Power Consumption of The Nintendo Switch

I was recently wondering how the Nintendo Switch can manage to play games so well on the go. How is the battery even able to last as long as it does. Since my last post on measuring the power consumption of the PS4, I have decided to do the same and measure the power consumption of the Nintendo Switch. The results are incredibly impressive. To test this, I have the Switch placed in the dock and I am running the check through the power cable that connects to the dock. I am unsure if the Switch draws power directly from the source or from the battery, but either way, the system will need to restore at least 100% of the power drained from the battery, so these tests should be accurate.

1) Standby Mode

Power Consumption: 0.1 Watts

When docked and in standby mode, the Nintendo Switch uses a mere 0.1 Watts of electricity. I have lamps that use more power than this when they are turned off. This is 100 times less than what the PS4 Pro uses while it is in suspend mode.

Switch power in suspend mode

2) Main Menu

Power Consumption 10.2 Watts

Another very impressive number. While in the main menu after powering on the system, it was registering around 10 watts.

Switch main menu power consumption

3) In Game

Power Consumption: 15.3 Watts

The final test I did was in game. For this I used Super Mario Odyssey and spent some time playing the game normally to make sure that It had time to load all of the textures and other data into memory to get the highest possible power reading. The result was also very impressive. The Switch is using a very tiny amount of power and is somehow running a game in 1080p that looks very pretty.

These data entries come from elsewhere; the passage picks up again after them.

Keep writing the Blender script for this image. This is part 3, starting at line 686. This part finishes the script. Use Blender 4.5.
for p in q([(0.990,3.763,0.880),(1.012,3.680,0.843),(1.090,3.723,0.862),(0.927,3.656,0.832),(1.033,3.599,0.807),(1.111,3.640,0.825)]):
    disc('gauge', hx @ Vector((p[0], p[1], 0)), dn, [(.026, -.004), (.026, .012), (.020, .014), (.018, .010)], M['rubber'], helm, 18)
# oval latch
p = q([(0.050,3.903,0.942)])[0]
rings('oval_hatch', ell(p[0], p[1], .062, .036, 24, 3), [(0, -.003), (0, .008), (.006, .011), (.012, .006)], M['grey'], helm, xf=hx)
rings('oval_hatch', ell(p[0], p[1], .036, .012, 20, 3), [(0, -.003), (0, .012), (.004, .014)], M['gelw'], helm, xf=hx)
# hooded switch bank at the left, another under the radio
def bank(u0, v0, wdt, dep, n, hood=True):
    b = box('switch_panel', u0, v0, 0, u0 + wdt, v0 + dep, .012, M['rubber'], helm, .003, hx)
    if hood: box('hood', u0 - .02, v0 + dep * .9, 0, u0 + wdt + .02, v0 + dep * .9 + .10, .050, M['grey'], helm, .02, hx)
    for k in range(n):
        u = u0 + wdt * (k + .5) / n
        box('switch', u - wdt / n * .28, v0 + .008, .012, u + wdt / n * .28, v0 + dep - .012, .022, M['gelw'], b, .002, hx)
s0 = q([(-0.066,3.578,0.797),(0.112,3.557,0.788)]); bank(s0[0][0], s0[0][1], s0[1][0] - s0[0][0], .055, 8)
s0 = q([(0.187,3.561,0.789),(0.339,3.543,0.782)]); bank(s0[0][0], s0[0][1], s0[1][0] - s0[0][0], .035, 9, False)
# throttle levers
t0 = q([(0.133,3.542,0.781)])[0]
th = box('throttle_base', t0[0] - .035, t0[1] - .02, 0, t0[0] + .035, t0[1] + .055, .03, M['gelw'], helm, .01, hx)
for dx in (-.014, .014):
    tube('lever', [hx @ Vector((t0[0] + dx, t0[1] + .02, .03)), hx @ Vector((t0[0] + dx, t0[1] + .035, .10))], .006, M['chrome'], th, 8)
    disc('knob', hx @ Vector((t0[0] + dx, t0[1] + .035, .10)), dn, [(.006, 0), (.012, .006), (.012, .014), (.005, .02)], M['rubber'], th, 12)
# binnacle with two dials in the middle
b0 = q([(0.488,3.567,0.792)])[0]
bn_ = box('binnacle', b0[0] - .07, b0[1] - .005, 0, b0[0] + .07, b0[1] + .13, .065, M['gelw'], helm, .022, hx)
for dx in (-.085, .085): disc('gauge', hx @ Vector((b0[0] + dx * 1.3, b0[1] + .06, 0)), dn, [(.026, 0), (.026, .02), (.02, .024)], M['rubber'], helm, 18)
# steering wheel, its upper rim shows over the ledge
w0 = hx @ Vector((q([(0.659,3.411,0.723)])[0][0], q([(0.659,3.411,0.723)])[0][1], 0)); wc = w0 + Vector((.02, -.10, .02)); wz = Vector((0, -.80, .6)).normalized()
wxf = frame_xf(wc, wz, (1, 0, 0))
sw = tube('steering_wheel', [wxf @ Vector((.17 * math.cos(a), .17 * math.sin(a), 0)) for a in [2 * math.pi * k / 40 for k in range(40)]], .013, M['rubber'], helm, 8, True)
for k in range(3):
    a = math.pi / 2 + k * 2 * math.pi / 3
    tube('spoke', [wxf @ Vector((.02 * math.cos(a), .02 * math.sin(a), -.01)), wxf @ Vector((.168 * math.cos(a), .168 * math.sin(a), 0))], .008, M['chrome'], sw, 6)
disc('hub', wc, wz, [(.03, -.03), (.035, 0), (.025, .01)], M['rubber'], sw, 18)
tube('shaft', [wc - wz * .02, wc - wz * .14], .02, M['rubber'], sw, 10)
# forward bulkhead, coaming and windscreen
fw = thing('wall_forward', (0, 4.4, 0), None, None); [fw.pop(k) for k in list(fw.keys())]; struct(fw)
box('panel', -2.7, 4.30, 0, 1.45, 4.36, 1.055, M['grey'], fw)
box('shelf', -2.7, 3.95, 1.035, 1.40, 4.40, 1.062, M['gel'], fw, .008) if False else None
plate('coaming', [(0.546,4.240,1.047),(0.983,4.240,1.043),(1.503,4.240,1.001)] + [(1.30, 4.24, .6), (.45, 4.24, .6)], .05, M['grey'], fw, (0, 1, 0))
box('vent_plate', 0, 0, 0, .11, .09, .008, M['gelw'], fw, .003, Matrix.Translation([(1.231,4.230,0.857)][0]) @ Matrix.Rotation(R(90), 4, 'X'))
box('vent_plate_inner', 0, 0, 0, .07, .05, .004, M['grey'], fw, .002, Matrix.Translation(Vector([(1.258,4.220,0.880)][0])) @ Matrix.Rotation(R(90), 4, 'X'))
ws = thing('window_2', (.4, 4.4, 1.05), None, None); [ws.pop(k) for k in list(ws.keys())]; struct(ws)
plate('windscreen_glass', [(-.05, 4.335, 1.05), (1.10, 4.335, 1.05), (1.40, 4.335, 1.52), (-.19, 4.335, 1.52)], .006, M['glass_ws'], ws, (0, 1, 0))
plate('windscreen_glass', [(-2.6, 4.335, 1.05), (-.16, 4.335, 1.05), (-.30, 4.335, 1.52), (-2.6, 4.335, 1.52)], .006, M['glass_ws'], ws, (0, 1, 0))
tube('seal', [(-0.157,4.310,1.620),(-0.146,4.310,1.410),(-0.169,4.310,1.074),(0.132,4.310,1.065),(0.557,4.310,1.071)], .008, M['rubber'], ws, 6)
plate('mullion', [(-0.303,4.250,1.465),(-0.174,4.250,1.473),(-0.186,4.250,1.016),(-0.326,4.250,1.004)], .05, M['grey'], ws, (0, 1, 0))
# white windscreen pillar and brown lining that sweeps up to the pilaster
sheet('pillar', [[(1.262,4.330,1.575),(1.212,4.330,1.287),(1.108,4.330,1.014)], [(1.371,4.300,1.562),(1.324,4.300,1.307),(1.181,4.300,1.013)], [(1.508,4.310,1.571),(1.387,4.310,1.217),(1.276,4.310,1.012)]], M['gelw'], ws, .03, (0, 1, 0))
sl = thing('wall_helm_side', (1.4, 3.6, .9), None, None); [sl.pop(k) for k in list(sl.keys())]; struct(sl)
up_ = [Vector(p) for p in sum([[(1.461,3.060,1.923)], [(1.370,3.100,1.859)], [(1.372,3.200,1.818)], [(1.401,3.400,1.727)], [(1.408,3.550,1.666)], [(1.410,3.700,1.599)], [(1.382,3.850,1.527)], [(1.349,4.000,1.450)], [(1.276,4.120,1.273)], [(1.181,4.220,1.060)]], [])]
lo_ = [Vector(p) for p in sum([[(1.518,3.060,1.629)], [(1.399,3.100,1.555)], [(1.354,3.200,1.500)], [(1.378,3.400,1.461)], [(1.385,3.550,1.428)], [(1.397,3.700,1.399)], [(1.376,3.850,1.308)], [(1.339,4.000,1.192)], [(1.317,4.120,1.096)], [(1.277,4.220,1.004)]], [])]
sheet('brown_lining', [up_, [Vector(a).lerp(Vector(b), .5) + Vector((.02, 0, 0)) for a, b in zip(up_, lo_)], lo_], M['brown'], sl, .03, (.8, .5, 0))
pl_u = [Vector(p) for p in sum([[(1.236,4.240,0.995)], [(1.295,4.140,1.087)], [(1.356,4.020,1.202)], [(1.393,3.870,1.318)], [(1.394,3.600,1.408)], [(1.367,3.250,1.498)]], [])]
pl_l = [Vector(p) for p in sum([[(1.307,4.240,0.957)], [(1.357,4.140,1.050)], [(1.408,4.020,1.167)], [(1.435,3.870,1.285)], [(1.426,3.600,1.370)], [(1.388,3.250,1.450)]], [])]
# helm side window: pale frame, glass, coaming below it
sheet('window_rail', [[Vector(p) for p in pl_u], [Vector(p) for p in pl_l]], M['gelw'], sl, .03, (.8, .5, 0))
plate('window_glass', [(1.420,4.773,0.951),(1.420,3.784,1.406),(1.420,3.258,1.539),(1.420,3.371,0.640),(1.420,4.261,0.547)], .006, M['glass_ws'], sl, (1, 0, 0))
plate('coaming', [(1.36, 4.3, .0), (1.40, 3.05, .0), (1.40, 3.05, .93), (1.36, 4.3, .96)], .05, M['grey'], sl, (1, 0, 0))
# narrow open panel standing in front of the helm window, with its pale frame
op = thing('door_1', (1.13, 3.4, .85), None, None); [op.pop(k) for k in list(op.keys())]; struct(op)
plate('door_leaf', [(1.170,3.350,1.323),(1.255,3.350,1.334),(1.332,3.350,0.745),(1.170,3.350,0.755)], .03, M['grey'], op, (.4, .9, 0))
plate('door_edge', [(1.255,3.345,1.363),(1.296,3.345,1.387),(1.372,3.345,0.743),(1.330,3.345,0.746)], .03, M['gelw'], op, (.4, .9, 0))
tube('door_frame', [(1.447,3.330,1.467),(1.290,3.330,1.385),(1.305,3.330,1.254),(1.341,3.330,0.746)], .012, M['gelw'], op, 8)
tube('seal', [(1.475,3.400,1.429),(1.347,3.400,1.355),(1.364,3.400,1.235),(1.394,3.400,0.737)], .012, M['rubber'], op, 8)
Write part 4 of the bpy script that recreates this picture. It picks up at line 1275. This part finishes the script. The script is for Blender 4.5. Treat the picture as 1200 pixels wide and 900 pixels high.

Switch in game power consumption

The overall result from this test shows that the Switch is an incredibly power efficient gaming system. With a max reading of 15 watts, it is fairly clear how the battery is able to last. The real mystery is how Nintendo were able to create a system that can do what it does, with such a small power requirement.


  1. Not really a mystery. It’s a tablet processor made by another company. They just made an old tablet, the power comes from optimization that happens when you don’t have it completely closed off and can use fans to cool the chipsets allowing it to utilize it’s power.

    On a cold day in winter a Switch will just run better than a hot day in summer.

    The Vita looks rather good for how dated it is.